═══ Supplied material
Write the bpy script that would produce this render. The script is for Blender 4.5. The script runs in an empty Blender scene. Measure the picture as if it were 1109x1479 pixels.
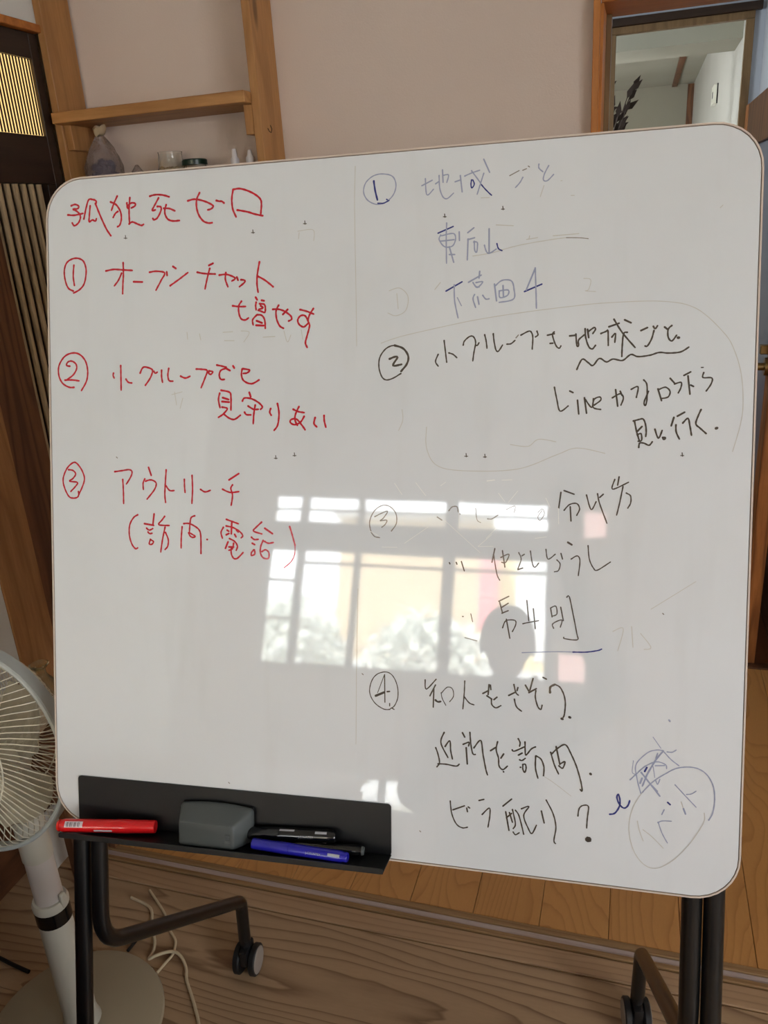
import bpy, bmesh, math, random
from mathutils import Vector, Matrix
random.seed(7)
SC = bpy.context.scene
COL = SC.collection
PI = math.pi

# ---------------------------------------------------------------- camera
cam_d = bpy.data.cameras.new('camera'); cam = bpy.data.objects.new('camera', cam_d); COL.objects.link(cam)
cam_d.sensor_fit = 'VERTICAL'; cam_d.sensor_height = 36.0
cam_d.lens = 1156.12/1479*36.0
cam_d.clip_start = 0.01; cam_d.clip_end = 100
CX = Vector((0.955633, 0.287782, -0.062825)); CY = -Vector((0.044298, -0.351265, -0.935227)); CZ = -Vector((-0.291210, 0.890951, -0.348429))
M = Matrix((CX, CY, CZ)).transposed().to_4x4(); M.translation = Vector((0, 0, 1.45))
cam.matrix_world = M
SC.camera = cam

# ---------------------------------------------------------------- sky, sun, daylight, exposure
w = bpy.data.worlds.new('sky'); SC.world = w; w.use_nodes = True
wt = w.node_tree; wt.nodes.clear()
wo = wt.nodes.new('ShaderNodeOutputWorld'); bg = wt.nodes.new('ShaderNodeBackground')
wt.links.new(bg.outputs[0], wo.inputs[0])
bg.inputs[0].default_value = (0.90, 0.95, 1.0, 1); bg.inputs[1].default_value = 9.0
def light(name, typ, loc, energy, col=(1, 1, 1), size=None, sizey=None, look=None, portal=False):
    d = bpy.data.lights.new(name, typ); o = bpy.data.objects.new(name, d); COL.objects.link(o)
    o.location = loc; d.energy = energy; d.color = col
    if typ == 'AREA':
        d.shape = 'RECTANGLE'; d.size = size; d.size_y = sizey
        if portal: d.cycles.is_portal = True
    if look is not None: o.rotation_euler = Vector(look).to_track_quat('-Z', 'Y').to_euler()
    return o
sun = light('sun', 'SUN', (0, 8, 12), 14.0, (1, 0.95, 0.86), look=(0.25, -0.62, -0.74)); sun.data.angle = math.radians(1.0)
light('window_daylight', 'AREA', (-0.8, -2.62, 1.45), 0, size=1.7, sizey=1.2, look=(0, 1, 0), portal=True)
light('right_window_daylight', 'AREA', (2.58, -1.3, 1.48), 0, size=1.8, sizey=1.3, look=(-1, 0, 0), portal=True)
SC.view_settings.view_transform = 'Standard'; SC.view_settings.look = 'None'
SC.view_settings.gamma = 1.0; SC.view_settings.use_curve_mapping = False
SC.view_settings.exposure = 0.70
SC.cycles.use_denoising = True
SC.cycles.max_bounces = 10; SC.cycles.diffuse_bounces = 5; SC.cycles.glossy_bounces = 4; SC.cycles.transmission_bounces = 8
SC.cycles.sample_clamp_indirect = 6.0

# ---------------------------------------------------------------- materials
def lin(c):
    return tuple((v/12.92 if v <= 0.04045 else ((v+0.055)/1.055)**2.4) for v in c)
def rgb(r, g, b): return lin((r/255, g/255, b/255)) + (1,)
class NT:
    def __init__(s, name):
        s.m = bpy.data.materials.new(name); s.m.use_nodes = True; s.t = s.m.node_tree
        s.b = s.t.nodes['Principled BSDF']; s.L = s.t.links
    def n(s, typ, **k):
        nd = s.t.nodes.new('ShaderNode'+typ)
        for a, v in k.items():
            if a.startswith('i_'):
                key = a[2:]; key = int(key) if key.isdigit() else key
                if hasattr(v, 'links') or hasattr(v, 'is_output') : s.L.new(v, nd.inputs[key])
                else: nd.inputs[key].default_value = v
            else: setattr(nd, a, v)
        return nd
    def coord(s, kind='Object', scale=(1, 1, 1), rnd=True):
        tc = s.n('TexCoord'); mp = s.n('Mapping'); s.L.new(tc.outputs[kind], mp.inputs['Vector'])
        mp.inputs['Scale'].default_value = scale
        if rnd:
            oi = s.n('ObjectInfo'); mu = s.n('Math', operation='MULTIPLY'); s.L.new(oi.outputs['Random'], mu.inputs[0]); mu.inputs[1].default_value = 37.0
            cb = s.n('CombineXYZ'); 
            for i in range(3): s.L.new(mu.outputs[0], cb.inputs[i])
            s.L.new(cb.outputs[0], mp.inputs['Location'])
        return mp.outputs[0]
    def noise(s, vec, scale, detail=3, rough=.5, dist=0):
        nd = s.n('TexNoise'); s.L.new(vec, nd.inputs['Vector']); nd.inputs['Scale'].default_value = scale
        nd.inputs['Detail'].default_value = detail; nd.inputs['Roughness'].default_value = rough; nd.inputs['Distortion'].default_value = dist
        return nd.outputs['Fac']
    def ramp(s, fac, stops):
        r = s.n('ValToRGB'); s.L.new(fac, r.inputs[0]); e = r.color_ramp.elements
        while len(e) < len(stops): e.new(.5)
        for el, (p, c) in zip(e, stops): el.position = p; el.color = c
        return r.outputs[0]
    def math(s, op, a, b=None):
        m = s.n('Math', operation=op)
        for i, v in enumerate((a, b)):
            if v is None: continue
            if isinstance(v, (int, float)): m.inputs[i].default_value = v
            else: s.L.new(v, m.inputs[i])
        return m.outputs[0]
    def mix(s, f, a, b, blend='MIX'):
        m = s.n('MixRGB', blend_type=blend)
        for i, v in enumerate((f, a, b)):
            if isinstance(v, (int, float)): m.inputs[i].default_value = v
            elif isinstance(v, tuple): m.inputs[i].default_value = v
            else: s.L.new(v, m.inputs[i])
        return m.outputs[0]
    def bump(s, h, strength=.3, dist=.002):
        b = s.n('Bump'); b.inputs['Strength'].default_value = strength; b.inputs['Distance'].default_value = dist
        s.L.new(h, b.inputs['Height']); s.L.new(b.outputs[0], s.b.inputs['Normal'])
    def set(s, **k):
        for a, v in k.items():
            key = {'base': 'Base Color', 'rough': 'Roughness', 'metal': 'Metallic', 'spec': 'Specular IOR Level', 'trans': 'Transmission Weight',
                   'ior': 'IOR', 'alpha': 'Alpha', 'coat': 'Coat Weight', 'coatr': 'Coat Roughness', 'sub': 'Subsurface Weight', 'em': 'Emission Color', 'emk': 'Emission Strength'}[a]
            if isinstance(v, (int, float, tuple)): s.b.inputs[key].default_value = v
            else: s.L.new(v, s.b.inputs[key])
        return s
def plain(name, col, rough=.5, **k):
    t = NT(name); t.set(base=col, rough=rough, **k)
    v = t.coord(rnd=False); n = t.noise(v, 60, 4); t.bump(n, .08, .0006)
    return t.m
def plaster(name, c1, c2):
    t = NT(name); v = t.coord(rnd=False)
    n = t.noise(v, 1.3, 4); f = t.noise(v, 260, 3)
    t.set(base=t.ramp(n, [(.3, c1), (.75, c2)]), rough=.92, spec=.2); t.bump(f, .35, .0012); return t.m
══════
- Task directions -
Repeat the material above in full and exactly, apart from the pictures.

- Written answer -
Write the bpy script that would produce this render. The script is for Blender 4.5. The script runs in an empty Blender scene. Measure the picture as if it were 1109x1479 pixels.
import bpy, bmesh, math, random
from mathutils import Vector, Matrix
random.seed(7)
SC = bpy.context.scene
COL = SC.collection
PI = math.pi

# ---------------------------------------------------------------- camera
cam_d = bpy.data.cameras.new('camera'); cam = bpy.data.objects.new('camera', cam_d); COL.objects.link(cam)
cam_d.sensor_fit = 'VERTICAL'; cam_d.sensor_height = 36.0
cam_d.lens = 1156.12/1479*36.0
cam_d.clip_start = 0.01; cam_d.clip_end = 100
CX = Vector((0.955633, 0.287782, -0.062825)); CY = -Vector((0.044298, -0.351265, -0.935227)); CZ = -Vector((-0.291210, 0.890951, -0.348429))
M = Matrix((CX, CY, CZ)).transposed().to_4x4(); M.translation = Vector((0, 0, 1.45))
cam.matrix_world = M
SC.camera = cam

# ---------------------------------------------------------------- sky, sun, daylight, exposure
w = bpy.data.worlds.new('sky'); SC.world = w; w.use_nodes = True
wt = w.node_tree; wt.nodes.clear()
wo = wt.nodes.new('ShaderNodeOutputWorld'); bg = wt.nodes.new('ShaderNodeBackground')
wt.links.new(bg.outputs[0], wo.inputs[0])
bg.inputs[0].default_value = (0.90, 0.95, 1.0, 1); bg.inputs[1].default_value = 9.0
def light(name, typ, loc, energy, col=(1, 1, 1), size=None, sizey=None, look=None, portal=False):
    d = bpy.data.lights.new(name, typ); o = bpy.data.objects.new(name, d); COL.objects.link(o)
    o.location = loc; d.energy = energy; d.color = col
    if typ == 'AREA':
        d.shape = 'RECTANGLE'; d.size = size; d.size_y = sizey
        if portal: d.cycles.is_portal = True
    if look is not None: o.rotation_euler = Vector(look).to_track_quat('-Z', 'Y').to_euler()
    return o
sun = light('sun', 'SUN', (0, 8, 12), 14.0, (1, 0.95, 0.86), look=(0.25, -0.62, -0.74)); sun.data.angle = math.radians(1.0)
light('window_daylight', 'AREA', (-0.8, -2.62, 1.45), 0, size=1.7, sizey=1.2, look=(0, 1, 0), portal=True)
light('right_window_daylight', 'AREA', (2.58, -1.3, 1.48), 0, size=1.8, sizey=1.3, look=(-1, 0, 0), portal=True)
SC.view_settings.view_transform = 'Standard'; SC.view_settings.look = 'None'
SC.view_settings.gamma = 1.0; SC.view_settings.use_curve_mapping = False
SC.view_settings.exposure = 0.70
SC.cycles.use_denoising = True
SC.cycles.max_bounces = 10; SC.cycles.diffuse_bounces = 5; SC.cycles.glossy_bounces = 4; SC.cycles.transmission_bounces = 8
SC.cycles.sample_clamp_indirect = 6.0

# ---------------------------------------------------------------- materials
def lin(c):
    return tuple((v/12.92 if v <= 0.04045 else ((v+0.055)/1.055)**2.4) for v in c)
def rgb(r, g, b): return lin((r/255, g/255, b/255)) + (1,)
class NT:
    def __init__(s, name):
        s.m = bpy.data.materials.new(name); s.m.use_nodes = True; s.t = s.m.node_tree
        s.b = s.t.nodes['Principled BSDF']; s.L = s.t.links
    def n(s, typ, **k):
        nd = s.t.nodes.new('ShaderNode'+typ)
        for a, v in k.items():
            if a.startswith('i_'):
                key = a[2:]; key = int(key) if key.isdigit() else key
                if hasattr(v, 'links') or hasattr(v, 'is_output') : s.L.new(v, nd.inputs[key])
                else: nd.inputs[key].default_value = v
            else: setattr(nd, a, v)
        return nd
    def coord(s, kind='Object', scale=(1, 1, 1), rnd=True):
        tc = s.n('TexCoord'); mp = s.n('Mapping'); s.L.new(tc.outputs[kind], mp.inputs['Vector'])
        mp.inputs['Scale'].default_value = scale
        if rnd:
            oi = s.n('ObjectInfo'); mu = s.n('Math', operation='MULTIPLY'); s.L.new(oi.outputs['Random'], mu.inputs[0]); mu.inputs[1].default_value = 37.0
            cb = s.n('CombineXYZ'); 
            for i in range(3): s.L.new(mu.outputs[0], cb.inputs[i])
            s.L.new(cb.outputs[0], mp.inputs['Location'])
        return mp.outputs[0]
    def noise(s, vec, scale, detail=3, rough=.5, dist=0):
        nd = s.n('TexNoise'); s.L.new(vec, nd.inputs['Vector']); nd.inputs['Scale'].default_value = scale
        nd.inputs['Detail'].default_value = detail; nd.inputs['Roughness'].default_value = rough; nd.inputs['Distortion'].default_value = dist
        return nd.outputs['Fac']
    def ramp(s, fac, stops):
        r = s.n('ValToRGB'); s.L.new(fac, r.inputs[0]); e = r.color_ramp.elements
        while len(e) < len(stops): e.new(.5)
        for el, (p, c) in zip(e, stops): el.position = p; el.color = c
        return r.outputs[0]
    def math(s, op, a, b=None):
        m = s.n('Math', operation=op)
        for i, v in enumerate((a, b)):
            if v is None: continue
            if isinstance(v, (int, float)): m.inputs[i].default_value = v
            else: s.L.new(v, m.inputs[i])
        return m.outputs[0]
    def mix(s, f, a, b, blend='MIX'):
        m = s.n('MixRGB', blend_type=blend)
        for i, v in enumerate((f, a, b)):
            if isinstance(v, (int, float)): m.inputs[i].default_value = v
            elif isinstance(v, tuple): m.inputs[i].default_value = v
            else: s.L.new(v, m.inputs[i])
        return m.outputs[0]
    def bump(s, h, strength=.3, dist=.002):
        b = s.n('Bump'); b.inputs['Strength'].default_value = strength; b.inputs['Distance'].default_value = dist
        s.L.new(h, b.inputs['Height']); s.L.new(b.outputs[0], s.b.inputs['Normal'])
    def set(s, **k):
        for a, v in k.items():
            key = {'base': 'Base Color', 'rough': 'Roughness', 'metal': 'Metallic', 'spec': 'Specular IOR Level', 'trans': 'Transmission Weight',
                   'ior': 'IOR', 'alpha': 'Alpha', 'coat': 'Coat Weight', 'coatr': 'Coat Roughness', 'sub': 'Subsurface Weight', 'em': 'Emission Color', 'emk': 'Emission Strength'}[a]
            if isinstance(v, (int, float, tuple)): s.b.inputs[key].default_value = v
            else: s.L.new(v, s.b.inputs[key])
        return s
def plain(name, col, rough=.5, **k):
    t = NT(name); t.set(base=col, rough=rough, **k)
    v = t.coord(rnd=False); n = t.noise(v, 60, 4); t.bump(n, .08, .0006)
    return t.m
def plaster(name, c1, c2):
    t = NT(name); v = t.coord(rnd=False)
    n = t.noise(v, 1.3, 4); f = t.noise(v, 260, 3)
    t.set(base=t.ramp(n, [(.3, c1), (.75, c2)]), rough=.92, spec=.2); t.bump(f, .35, .0012); return t.m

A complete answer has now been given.